Unlike merging or deduplication operations, mapping does not result in source and target nodes being merged. Instead, the result of a mapping operation is that an incoming source node is inserted into a hierarchy mapping viewpoint under the matched target parent. For an overview on mapping in Oracle Fusion Cloud Enterprise Data Management, see Mapping Source Nodes to Target Nodes.
Considerations
- The following conditions must be met in order to run a mapping operation:
- You must be in the context of a request, and the request items must have an Insert action.
- The request items be in a mapping viewpoint (that is, the viewpoint must have a mapping bound binding status, see Understanding Bindings and Bound Data Objects).
- The mapping viewpoint cannot allow shared nodes.
- The incoming request items must have a different node type than the target nodes. You configure match rules on the target node type. See Creating, Editing, and Deleting Matching Rules.
- Because the source and target nodes are not merged, survivorship rules are not used in mapping operations.
After you accept the match results and apply your changes, the request items are modified to insert the nodes under the parents that you have accepted. See Matching and Mapping Nodes.
Process Overview
Configuring and using matching and mapping request items follows this general process:
- A metadata manager or a dimension owner performs the initial setup of the
matching process:
- Creates the data sources if you are bringing in data from a source other than an Cloud EDM application.

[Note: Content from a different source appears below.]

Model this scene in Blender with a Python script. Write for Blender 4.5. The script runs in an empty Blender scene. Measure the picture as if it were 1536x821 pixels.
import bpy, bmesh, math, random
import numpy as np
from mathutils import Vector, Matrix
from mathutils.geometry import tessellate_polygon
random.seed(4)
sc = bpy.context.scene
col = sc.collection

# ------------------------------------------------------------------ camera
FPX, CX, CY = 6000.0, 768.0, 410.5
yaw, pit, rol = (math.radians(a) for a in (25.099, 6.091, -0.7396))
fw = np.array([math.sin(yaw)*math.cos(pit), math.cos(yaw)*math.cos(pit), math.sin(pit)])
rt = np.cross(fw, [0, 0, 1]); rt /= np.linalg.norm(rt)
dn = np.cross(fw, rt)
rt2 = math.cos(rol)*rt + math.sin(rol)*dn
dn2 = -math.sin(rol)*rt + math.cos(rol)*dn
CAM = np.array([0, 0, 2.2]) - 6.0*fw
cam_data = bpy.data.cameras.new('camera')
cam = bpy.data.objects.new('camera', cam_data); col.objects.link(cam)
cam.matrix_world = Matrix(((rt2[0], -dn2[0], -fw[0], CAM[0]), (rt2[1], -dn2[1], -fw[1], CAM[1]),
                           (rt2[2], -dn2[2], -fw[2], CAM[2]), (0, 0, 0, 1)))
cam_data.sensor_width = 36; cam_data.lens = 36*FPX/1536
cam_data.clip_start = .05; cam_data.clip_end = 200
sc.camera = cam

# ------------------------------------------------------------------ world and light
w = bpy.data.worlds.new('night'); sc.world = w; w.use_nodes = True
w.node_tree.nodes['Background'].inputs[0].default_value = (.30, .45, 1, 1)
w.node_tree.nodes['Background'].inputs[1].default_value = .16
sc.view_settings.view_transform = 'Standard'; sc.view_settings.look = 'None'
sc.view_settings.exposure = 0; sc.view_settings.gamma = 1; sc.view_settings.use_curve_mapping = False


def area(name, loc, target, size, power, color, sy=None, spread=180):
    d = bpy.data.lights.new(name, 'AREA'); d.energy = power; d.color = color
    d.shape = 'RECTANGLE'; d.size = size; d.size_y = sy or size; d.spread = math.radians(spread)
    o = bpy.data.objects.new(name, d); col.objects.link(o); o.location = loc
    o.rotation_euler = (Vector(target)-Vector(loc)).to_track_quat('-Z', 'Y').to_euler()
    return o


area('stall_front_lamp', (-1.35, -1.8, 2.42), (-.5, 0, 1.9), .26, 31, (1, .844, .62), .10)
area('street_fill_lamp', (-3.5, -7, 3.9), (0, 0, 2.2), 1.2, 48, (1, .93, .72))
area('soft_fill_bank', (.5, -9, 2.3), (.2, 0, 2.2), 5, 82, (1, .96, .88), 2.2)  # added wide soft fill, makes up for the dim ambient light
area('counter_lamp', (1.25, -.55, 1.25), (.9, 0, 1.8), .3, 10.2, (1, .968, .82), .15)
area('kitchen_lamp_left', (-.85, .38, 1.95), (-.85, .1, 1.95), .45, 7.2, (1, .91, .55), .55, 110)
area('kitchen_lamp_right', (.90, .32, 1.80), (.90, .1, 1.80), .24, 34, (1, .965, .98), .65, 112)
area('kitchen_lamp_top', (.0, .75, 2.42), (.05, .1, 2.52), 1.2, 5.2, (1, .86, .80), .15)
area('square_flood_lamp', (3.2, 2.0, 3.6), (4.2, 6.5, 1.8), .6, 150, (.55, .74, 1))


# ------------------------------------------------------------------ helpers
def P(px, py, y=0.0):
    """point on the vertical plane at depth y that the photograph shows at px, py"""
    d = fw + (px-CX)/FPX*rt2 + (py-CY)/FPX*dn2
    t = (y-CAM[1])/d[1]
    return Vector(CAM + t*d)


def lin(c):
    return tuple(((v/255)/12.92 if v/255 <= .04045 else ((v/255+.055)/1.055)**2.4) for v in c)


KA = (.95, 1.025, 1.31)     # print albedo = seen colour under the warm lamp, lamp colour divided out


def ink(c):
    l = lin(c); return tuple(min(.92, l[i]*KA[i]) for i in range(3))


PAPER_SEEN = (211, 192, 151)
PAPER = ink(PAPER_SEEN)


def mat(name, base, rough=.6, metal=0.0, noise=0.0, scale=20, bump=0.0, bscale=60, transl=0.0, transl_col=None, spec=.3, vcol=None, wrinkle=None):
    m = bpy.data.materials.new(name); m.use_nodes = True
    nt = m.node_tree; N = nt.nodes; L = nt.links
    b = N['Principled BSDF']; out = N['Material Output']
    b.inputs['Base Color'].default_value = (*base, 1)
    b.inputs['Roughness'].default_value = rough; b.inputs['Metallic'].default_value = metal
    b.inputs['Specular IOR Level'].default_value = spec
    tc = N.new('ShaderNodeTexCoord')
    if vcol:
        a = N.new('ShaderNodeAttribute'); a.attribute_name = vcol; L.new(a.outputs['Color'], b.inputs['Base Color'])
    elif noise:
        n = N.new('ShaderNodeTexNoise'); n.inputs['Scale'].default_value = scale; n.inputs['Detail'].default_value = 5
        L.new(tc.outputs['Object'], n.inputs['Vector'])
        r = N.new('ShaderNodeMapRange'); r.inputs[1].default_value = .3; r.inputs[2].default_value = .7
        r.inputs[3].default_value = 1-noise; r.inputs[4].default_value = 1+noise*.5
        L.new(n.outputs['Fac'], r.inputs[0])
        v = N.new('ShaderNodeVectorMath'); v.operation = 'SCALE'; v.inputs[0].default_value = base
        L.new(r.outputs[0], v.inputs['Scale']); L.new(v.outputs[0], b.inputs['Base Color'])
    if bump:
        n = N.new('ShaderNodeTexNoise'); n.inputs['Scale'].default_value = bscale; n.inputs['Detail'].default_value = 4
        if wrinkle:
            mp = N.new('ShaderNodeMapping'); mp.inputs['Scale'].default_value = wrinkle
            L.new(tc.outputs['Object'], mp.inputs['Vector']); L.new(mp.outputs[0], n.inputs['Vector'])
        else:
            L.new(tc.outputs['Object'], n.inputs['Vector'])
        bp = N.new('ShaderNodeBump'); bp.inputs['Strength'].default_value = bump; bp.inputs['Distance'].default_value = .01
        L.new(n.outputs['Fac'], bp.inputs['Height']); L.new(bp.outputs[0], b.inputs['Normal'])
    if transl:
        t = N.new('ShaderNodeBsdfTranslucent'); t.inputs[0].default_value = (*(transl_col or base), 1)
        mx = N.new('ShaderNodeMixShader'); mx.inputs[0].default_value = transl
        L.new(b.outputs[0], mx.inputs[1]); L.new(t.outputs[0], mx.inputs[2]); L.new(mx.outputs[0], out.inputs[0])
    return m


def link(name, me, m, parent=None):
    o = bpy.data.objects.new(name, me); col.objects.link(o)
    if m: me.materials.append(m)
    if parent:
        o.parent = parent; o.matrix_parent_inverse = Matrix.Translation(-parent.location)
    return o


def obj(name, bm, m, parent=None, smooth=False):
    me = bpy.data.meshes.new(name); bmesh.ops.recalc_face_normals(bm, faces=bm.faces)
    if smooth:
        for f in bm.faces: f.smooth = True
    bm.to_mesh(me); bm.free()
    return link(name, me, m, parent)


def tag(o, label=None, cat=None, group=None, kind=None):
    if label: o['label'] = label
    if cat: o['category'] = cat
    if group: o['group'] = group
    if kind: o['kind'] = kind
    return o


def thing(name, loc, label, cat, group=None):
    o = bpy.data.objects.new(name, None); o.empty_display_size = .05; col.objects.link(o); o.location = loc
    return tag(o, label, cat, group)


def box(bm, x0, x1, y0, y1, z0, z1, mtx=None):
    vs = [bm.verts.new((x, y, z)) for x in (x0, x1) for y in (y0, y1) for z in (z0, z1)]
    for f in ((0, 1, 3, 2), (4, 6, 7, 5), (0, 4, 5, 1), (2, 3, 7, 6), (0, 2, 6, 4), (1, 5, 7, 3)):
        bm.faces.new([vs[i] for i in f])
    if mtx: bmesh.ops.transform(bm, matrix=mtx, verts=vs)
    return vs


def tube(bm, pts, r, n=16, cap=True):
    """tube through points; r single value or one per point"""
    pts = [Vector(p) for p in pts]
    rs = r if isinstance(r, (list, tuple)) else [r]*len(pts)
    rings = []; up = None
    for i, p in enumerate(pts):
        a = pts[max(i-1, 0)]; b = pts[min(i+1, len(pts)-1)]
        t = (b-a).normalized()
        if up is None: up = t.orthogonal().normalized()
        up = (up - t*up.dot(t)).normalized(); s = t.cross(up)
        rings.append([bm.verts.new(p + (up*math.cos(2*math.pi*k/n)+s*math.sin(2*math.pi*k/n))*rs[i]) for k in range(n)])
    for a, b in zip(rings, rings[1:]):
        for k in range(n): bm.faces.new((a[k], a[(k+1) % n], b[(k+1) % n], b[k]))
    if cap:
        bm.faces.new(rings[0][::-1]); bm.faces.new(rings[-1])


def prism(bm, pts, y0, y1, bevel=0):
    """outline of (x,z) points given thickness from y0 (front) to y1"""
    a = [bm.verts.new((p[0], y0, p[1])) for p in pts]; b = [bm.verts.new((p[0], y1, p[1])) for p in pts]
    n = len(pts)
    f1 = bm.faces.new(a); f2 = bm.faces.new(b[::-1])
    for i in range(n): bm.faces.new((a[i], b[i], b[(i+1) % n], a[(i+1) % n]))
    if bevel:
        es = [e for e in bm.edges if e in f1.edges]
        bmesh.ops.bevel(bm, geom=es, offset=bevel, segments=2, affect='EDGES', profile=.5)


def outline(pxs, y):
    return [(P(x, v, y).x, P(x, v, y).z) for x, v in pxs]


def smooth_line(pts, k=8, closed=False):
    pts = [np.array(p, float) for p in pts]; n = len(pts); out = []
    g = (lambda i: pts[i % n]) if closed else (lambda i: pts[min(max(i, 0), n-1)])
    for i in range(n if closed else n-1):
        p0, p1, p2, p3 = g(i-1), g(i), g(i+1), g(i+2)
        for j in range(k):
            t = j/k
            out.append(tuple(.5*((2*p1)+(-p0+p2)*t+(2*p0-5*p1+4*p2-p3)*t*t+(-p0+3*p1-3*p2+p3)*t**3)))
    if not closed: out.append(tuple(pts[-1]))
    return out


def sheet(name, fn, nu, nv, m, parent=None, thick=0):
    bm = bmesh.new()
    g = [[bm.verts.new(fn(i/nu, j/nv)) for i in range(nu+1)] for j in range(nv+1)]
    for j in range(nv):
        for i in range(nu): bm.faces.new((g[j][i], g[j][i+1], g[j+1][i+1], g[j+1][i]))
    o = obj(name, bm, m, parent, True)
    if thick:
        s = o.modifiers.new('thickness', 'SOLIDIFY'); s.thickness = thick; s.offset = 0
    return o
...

- Defines the matching rules that determine how nodes from other data sources are matched with existing nodes based on their property values.
- Optionally, configures matching stopwords to ignore common words such as "The" and "Company" from being used when matching request items.
- A business user creates and submits a request with nodes to map to existing nodes. The request items can be manually created, loaded from a file, or generated from compare results or a subscription.
- A data manager runs matching against the incoming nodes, reviews the matching candidates, and accepts or rejects the matches. See Matching and Mapping Nodes.
- The data manager applies the match results to the incoming request items. For
those nodes that are accepted as a match, the parents in the request item are
changed to the accepted match candidates so that the incoming nodes are inserted
under them. See Reviewing Mapping Results and Applying Changes.